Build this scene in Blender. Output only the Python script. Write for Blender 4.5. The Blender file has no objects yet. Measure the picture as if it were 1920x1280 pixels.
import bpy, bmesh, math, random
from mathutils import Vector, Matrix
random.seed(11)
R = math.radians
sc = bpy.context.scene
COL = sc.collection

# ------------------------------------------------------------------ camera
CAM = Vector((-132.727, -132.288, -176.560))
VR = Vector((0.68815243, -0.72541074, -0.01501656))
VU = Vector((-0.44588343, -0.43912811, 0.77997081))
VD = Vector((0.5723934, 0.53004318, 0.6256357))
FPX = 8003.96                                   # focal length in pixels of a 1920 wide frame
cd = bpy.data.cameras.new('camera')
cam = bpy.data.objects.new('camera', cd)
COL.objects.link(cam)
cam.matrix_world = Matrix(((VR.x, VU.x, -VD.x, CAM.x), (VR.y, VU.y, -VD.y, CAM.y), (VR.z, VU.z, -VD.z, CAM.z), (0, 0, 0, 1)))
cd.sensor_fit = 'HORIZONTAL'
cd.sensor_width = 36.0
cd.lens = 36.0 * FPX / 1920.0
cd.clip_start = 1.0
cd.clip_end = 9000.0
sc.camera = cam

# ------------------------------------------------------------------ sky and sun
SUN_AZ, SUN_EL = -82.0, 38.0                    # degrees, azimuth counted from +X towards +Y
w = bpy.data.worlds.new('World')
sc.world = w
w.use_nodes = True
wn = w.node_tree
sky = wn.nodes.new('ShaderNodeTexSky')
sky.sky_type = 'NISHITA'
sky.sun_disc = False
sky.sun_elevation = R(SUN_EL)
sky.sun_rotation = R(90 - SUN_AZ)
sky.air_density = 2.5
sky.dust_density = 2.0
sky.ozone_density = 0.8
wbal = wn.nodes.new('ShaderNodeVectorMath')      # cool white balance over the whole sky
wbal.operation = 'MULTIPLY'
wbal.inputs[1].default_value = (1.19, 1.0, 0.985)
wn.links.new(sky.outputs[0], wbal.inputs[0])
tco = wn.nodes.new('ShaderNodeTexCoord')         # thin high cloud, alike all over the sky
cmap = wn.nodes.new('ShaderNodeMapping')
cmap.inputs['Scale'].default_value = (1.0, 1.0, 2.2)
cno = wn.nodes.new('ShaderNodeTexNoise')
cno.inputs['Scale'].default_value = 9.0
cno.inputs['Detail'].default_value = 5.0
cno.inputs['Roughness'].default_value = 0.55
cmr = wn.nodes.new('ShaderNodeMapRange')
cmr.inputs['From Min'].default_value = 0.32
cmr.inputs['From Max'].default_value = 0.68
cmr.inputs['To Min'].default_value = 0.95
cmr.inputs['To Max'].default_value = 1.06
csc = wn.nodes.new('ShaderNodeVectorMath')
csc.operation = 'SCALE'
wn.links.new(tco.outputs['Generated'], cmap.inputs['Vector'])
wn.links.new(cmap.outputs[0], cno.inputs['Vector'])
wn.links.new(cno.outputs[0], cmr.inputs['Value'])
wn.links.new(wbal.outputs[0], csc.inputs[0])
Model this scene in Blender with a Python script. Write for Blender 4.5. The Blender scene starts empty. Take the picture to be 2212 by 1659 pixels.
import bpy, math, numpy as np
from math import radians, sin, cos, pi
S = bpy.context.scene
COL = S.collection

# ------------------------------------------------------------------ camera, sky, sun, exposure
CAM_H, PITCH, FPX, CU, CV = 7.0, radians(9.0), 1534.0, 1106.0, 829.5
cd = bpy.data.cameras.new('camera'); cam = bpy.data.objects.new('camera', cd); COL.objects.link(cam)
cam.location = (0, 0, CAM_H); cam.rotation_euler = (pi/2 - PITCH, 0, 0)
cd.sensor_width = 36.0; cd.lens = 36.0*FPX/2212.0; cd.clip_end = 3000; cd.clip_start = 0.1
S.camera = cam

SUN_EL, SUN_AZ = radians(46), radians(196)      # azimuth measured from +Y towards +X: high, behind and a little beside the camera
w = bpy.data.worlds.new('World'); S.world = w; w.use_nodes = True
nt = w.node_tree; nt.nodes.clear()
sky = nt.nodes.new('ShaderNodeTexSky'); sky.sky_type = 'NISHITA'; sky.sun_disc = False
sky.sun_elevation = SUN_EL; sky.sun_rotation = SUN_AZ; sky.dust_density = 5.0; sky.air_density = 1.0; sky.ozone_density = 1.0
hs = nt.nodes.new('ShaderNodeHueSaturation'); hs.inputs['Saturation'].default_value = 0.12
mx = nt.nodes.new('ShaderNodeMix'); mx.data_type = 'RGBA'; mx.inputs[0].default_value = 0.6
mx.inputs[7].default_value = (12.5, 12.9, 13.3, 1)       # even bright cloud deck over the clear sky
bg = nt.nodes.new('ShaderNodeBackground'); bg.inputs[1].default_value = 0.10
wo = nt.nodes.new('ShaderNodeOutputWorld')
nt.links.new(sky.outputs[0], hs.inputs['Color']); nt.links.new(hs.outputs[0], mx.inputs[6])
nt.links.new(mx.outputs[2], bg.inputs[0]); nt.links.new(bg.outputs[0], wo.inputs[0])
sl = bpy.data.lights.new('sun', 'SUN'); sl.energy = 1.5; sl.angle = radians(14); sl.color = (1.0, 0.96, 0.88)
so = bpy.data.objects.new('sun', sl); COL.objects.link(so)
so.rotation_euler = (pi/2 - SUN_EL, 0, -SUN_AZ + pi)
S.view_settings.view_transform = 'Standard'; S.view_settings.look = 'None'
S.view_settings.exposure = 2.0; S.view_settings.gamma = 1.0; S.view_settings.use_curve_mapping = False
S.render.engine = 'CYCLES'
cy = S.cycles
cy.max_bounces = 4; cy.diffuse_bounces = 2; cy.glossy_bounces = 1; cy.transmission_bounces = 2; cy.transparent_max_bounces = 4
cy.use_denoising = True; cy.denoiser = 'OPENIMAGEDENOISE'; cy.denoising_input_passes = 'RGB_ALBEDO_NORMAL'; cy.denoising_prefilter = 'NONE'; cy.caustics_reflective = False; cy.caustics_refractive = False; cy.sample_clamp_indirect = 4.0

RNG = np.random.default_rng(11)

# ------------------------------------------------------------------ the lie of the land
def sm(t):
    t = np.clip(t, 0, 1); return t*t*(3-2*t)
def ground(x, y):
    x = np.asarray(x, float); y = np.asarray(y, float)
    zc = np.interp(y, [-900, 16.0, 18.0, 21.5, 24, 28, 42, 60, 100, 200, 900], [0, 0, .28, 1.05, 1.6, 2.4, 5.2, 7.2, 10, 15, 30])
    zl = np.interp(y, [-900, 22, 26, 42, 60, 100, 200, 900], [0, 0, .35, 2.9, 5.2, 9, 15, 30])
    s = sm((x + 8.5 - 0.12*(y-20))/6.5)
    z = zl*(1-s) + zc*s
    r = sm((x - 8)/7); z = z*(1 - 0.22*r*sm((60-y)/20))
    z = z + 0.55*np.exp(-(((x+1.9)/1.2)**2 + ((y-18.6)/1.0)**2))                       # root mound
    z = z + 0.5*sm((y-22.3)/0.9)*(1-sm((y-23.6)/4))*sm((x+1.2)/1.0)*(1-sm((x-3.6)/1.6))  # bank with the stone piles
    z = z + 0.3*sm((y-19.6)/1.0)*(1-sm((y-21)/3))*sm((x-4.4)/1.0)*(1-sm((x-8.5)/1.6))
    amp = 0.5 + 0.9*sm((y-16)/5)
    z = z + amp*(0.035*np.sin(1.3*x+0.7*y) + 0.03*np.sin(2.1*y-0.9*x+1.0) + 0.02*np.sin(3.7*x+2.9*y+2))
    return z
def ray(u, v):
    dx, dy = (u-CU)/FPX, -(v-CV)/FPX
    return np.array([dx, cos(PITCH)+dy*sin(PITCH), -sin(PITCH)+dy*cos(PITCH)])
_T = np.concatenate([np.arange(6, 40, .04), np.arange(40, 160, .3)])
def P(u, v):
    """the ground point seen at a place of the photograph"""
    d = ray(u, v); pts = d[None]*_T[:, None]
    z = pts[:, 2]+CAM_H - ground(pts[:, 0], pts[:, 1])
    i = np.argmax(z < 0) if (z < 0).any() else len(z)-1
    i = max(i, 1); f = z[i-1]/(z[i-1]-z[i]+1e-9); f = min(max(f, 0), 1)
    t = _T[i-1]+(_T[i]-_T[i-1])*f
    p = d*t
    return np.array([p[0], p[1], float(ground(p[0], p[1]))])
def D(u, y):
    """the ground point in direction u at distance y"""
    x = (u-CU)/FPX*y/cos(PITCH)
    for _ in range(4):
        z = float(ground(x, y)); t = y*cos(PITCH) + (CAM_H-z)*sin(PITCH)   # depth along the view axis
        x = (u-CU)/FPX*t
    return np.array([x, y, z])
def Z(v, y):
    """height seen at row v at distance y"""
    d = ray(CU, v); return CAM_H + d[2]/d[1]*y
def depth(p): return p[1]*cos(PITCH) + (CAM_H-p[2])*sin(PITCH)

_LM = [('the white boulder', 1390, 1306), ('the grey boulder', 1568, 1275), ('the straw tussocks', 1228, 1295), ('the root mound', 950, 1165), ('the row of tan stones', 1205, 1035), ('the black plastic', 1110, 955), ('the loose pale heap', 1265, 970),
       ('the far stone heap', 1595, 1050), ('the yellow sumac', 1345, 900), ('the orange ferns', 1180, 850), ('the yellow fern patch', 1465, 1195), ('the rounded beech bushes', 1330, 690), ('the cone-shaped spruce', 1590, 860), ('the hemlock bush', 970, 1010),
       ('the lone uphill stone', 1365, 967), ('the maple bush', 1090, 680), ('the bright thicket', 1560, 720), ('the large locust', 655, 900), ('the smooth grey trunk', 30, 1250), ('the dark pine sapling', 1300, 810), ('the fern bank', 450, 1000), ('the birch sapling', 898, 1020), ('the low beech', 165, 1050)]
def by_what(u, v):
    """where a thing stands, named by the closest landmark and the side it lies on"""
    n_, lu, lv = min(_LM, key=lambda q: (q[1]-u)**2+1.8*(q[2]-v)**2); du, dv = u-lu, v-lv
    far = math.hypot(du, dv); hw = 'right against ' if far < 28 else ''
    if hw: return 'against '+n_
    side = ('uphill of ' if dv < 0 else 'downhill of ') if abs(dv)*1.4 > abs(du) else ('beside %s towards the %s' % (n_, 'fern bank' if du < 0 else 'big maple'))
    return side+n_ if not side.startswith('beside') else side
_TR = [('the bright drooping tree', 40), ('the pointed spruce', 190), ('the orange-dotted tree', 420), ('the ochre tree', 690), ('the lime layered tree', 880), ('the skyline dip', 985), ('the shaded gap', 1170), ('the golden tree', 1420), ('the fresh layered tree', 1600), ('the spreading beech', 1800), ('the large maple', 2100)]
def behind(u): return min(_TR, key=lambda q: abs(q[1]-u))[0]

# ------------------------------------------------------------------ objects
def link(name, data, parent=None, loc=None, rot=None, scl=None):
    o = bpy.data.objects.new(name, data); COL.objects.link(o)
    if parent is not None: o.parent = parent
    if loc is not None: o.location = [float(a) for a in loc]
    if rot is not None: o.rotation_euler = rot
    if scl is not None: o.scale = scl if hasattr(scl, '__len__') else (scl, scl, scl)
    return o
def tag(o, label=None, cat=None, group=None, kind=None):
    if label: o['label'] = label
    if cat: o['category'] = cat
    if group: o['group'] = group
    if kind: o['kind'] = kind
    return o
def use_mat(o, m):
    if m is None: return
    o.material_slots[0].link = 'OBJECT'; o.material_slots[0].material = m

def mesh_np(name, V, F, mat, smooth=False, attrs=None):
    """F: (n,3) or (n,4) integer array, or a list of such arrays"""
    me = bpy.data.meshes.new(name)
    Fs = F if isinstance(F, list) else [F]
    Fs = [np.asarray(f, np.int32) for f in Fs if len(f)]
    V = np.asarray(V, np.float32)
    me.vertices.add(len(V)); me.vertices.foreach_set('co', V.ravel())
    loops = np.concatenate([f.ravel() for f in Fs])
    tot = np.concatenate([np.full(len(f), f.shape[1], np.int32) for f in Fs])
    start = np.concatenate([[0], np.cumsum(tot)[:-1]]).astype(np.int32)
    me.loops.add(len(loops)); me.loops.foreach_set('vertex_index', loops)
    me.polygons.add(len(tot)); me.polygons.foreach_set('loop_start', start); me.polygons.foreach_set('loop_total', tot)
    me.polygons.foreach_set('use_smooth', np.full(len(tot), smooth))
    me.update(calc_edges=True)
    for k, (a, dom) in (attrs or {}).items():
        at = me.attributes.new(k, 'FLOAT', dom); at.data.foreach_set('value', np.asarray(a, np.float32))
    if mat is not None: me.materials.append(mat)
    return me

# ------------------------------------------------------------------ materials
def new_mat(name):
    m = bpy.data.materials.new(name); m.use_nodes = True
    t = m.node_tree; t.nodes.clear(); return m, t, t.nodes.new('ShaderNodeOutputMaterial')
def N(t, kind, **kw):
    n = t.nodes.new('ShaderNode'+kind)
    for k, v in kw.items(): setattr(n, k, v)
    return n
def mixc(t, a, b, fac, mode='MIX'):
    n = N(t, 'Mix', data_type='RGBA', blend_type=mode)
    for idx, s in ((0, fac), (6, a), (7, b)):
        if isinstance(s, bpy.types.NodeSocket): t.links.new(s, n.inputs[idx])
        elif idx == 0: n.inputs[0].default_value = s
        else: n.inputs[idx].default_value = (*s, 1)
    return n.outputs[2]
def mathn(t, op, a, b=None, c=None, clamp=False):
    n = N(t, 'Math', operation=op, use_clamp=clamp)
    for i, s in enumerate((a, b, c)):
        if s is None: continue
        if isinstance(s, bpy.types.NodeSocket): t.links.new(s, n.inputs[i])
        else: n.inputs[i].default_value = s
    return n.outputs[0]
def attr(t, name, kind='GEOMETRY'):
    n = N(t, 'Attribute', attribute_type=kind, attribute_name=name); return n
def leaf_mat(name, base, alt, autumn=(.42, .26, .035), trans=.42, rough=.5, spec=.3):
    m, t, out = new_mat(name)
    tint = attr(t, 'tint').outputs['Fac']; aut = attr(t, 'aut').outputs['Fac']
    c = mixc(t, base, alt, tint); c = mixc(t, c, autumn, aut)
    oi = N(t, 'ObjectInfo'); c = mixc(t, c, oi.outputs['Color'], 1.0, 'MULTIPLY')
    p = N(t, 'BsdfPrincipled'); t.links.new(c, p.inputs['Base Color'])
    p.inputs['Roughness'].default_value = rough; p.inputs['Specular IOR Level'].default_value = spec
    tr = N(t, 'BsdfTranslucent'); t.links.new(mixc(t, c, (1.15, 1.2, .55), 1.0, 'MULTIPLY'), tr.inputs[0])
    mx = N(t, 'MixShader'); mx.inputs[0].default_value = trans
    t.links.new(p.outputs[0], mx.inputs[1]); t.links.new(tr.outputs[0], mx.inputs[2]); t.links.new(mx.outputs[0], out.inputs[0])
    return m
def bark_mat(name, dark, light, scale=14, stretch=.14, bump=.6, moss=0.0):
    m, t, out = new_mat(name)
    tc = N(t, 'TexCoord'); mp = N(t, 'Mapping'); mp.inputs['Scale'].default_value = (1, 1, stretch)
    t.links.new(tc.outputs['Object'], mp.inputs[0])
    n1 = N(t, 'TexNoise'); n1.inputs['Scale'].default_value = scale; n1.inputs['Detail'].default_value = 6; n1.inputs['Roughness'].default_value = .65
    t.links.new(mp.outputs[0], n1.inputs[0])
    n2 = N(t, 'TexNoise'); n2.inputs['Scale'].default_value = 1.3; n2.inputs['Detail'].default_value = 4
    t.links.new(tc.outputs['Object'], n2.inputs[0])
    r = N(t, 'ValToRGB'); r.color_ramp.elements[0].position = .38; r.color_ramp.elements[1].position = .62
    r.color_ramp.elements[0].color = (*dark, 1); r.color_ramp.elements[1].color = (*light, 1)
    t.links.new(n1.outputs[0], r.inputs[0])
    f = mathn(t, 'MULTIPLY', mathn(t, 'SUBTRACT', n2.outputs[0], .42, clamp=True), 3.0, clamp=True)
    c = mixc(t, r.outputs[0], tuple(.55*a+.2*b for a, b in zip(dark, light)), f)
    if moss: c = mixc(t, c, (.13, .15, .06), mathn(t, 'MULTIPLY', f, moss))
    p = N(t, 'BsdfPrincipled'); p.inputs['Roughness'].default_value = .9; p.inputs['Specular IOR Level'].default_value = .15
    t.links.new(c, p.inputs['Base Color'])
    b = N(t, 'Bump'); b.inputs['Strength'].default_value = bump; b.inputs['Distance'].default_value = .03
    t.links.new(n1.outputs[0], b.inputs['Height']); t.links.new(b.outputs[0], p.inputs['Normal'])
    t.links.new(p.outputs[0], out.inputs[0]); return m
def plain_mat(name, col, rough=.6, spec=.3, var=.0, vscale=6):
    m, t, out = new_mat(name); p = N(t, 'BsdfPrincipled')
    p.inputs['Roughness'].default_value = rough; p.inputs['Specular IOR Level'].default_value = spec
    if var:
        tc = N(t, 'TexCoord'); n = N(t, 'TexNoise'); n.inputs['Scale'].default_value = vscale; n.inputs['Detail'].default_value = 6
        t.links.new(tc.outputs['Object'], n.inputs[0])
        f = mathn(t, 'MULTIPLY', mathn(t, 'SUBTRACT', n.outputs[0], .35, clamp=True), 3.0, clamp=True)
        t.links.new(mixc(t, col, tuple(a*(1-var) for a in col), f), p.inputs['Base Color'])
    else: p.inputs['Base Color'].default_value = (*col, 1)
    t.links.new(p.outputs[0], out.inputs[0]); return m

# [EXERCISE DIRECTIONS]
Copy the lines from the start of the data verbatim, stopping after the line containing "COL = sc.collection".

# [COMPLETED EXERCISE]
Build this scene in Blender. Output only the Python script. Write for Blender 4.5. The Blender file has no objects yet. Measure the picture as if it were 1920x1280 pixels.
import bpy, bmesh, math, random
from mathutils import Vector, Matrix
random.seed(11)
R = math.radians
sc = bpy.context.scene
COL = sc.collection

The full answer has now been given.